A possibilidade de flexibilização das regras que regem a relação de emprego, prevista no texto constitucional, não alcança os chamados direitos indisponíveis dos trabalhadores. Sob essa tese, a Quarta Turma do Tribunal Superior do Trabalho deferiu recurso de revista interposto contra cláusula de acordo coletivo que dispensava o empregador do pagamento do aviso prévio e reduzia o percentual da multa sobre o saldo do FGTS. O relator da matéria no TST foi o juiz convocado Vieira de Mello Filho.
“Ainda que se admita no Direito do Trabalho certa margem de flexibilização, fundada na autonomia coletiva privada, em que se permite a obtenção de benefícios aos empregados com concessões mútuas, as normas que possibilitam a referida flexibilização não autorizam, como objeto de negociação, reduzir direitos indisponíveis dos empregados”, afirmou Vieira de Mello Filho ao deferir o recurso interposto no TST pelo Ministério Público do Trabalho (MPT) da 10ª Região(Distrito Federal e Tocantins).
A controvérsia remonta a fins de 1997, quando a Sitran Empreendimentos Empresariais Ltda foi derrotada no processo de licitação em que buscava a manutenção da sua condição de prestadora de serviços no Senado Federal. Diante desse fato, a empresa firmou acordo rescisório de trabalho com o Sindicato dos Empregados em Empresas de Asseio e Conservação de Brasília.

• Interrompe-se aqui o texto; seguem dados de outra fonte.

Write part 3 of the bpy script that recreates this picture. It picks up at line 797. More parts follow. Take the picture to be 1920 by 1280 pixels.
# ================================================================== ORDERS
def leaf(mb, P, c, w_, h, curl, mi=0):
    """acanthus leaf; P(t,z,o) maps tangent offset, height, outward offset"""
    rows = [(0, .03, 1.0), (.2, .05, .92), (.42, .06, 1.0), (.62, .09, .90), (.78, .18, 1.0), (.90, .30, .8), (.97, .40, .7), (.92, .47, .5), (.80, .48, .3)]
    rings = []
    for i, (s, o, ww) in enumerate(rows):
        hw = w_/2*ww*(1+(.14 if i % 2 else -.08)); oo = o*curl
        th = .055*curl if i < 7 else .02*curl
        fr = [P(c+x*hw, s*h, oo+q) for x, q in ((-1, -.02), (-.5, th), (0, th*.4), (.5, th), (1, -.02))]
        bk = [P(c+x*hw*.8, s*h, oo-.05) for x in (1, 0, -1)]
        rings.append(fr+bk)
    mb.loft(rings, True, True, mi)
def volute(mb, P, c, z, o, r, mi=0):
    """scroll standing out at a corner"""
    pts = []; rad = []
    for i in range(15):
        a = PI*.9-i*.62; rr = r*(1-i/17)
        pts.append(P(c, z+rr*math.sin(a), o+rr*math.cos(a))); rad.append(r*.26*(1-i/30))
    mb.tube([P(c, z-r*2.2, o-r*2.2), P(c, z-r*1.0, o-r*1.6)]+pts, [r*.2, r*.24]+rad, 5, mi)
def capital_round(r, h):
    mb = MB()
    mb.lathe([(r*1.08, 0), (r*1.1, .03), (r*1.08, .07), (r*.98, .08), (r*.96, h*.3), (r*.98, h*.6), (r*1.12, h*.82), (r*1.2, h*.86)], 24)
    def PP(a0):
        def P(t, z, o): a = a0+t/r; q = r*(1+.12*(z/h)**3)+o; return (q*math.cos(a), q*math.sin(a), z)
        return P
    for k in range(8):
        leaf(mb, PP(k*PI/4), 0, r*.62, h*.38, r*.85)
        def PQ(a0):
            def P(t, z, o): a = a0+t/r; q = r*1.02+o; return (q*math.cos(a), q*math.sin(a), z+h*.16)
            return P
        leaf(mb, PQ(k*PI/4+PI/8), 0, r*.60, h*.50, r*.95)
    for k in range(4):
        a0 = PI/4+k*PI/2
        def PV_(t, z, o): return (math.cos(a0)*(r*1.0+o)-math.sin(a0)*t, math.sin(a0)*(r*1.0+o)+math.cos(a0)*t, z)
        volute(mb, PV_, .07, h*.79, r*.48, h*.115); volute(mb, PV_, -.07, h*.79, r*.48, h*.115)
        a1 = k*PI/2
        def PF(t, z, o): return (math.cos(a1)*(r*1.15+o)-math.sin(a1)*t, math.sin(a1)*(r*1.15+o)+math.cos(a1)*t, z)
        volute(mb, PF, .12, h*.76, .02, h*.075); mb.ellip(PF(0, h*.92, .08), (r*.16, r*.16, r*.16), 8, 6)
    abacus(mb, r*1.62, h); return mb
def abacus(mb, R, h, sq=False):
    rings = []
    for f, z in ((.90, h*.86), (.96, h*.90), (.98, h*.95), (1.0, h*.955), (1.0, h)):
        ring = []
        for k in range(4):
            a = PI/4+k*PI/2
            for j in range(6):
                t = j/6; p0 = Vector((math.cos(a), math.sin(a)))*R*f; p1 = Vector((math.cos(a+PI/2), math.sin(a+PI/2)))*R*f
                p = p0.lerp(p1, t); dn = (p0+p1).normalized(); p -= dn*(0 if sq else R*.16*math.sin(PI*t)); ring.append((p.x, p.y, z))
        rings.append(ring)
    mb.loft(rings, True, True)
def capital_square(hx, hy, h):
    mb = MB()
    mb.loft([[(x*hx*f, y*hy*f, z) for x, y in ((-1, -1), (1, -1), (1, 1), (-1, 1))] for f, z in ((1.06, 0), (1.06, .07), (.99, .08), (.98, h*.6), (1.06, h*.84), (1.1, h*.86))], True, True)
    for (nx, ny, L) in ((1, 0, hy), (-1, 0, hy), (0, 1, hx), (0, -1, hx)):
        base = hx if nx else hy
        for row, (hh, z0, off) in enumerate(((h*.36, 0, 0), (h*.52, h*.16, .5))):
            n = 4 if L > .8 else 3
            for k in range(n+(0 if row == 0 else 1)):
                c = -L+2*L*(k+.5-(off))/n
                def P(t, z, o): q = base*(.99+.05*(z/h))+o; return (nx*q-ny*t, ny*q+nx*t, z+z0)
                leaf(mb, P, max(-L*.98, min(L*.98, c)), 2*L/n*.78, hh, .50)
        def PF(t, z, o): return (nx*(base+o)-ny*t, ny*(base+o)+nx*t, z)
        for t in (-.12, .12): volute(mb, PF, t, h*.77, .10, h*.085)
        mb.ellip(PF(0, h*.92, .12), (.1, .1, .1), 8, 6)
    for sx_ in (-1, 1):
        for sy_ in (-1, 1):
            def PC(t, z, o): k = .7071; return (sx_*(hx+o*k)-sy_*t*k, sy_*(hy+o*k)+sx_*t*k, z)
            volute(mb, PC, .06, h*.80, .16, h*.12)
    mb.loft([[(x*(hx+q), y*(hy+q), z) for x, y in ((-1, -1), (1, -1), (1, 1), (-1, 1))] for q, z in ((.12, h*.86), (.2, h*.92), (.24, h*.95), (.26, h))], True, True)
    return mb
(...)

Segundo o acordo, os contratos de trabalho seriam rescindidos em 1º de dezembro de 1997 e o aviso prévio seria considerado como cumprido entre o período de 02/11/97 e 1º/12/97. Também foi acertado que o pagamento da multa por dispensa arbitrária seria de 20% sobre o saldo do FGTS.
Um grupo de empregados insurgiu-se contra o acordo e ingressou na Justiça do Trabalho do Distrito Federal, onde a primeira instância reconheceu a validade do acordo, o mesmo acontecendo junto ao Tribunal Regional do Trabalho. “A Constituição Federal de 1988 alçou os Sindicatos à condição de guardiães dos interesses da categoria, dando-lhes legitimidade para transacionar os direitos da classe, conforme o preceito insculpido no art. 8º, III, da Carta Magna”, registrou o Acórdão de segunda instância.
“Dentro de tal contexto, legítimo o procedimento de concessões recíprocas operado pelo sindicato da categoria dos autores e a empresa, concernente a estabelecer parâmetros para a despedida sem justa causa dos empregados”, acrescentou a decisão regional.
Durante o exame da questão no TST, a Quarta Turma reconheceu, inicialmente, a competência do MPT para figurar como parte na demanda a fim de defender direitos irrenunciáveis dos trabalhadores.
No exame de mérito, Vieira de Mello Filho reconheceu que o texto constitucional buscou privilegiar o entendimento direto entre patrões e empregados e, como reforço à negociação coletiva, passou a admitir a flexibilização das normas trabalhistas, por meio de acordo ou convenção coletiva. Por essa via, segundo o relator, a Constituição possibilita a redução de salários, diminuição da jornada de trabalho e a adoção de turnos de revezamento superiores a seis horas.
“Todavia, na presente situação não se divisa a possibilidade do sindicato firmar acordo coletivo, eis que o fez renunciando a direitos indisponíveis dos empregados, em especial a concessão de aviso prévio e multa do FGTS, hipótese que não se enquadra na flexibilização constitucional”, esclareceu Vieira de Mello Filho ao conceder o recurso e, com isso, condenar a empresa ao pagamento da diferença da multa do FGTS e o valor do aviso prévio ao grupo de trabalhadores.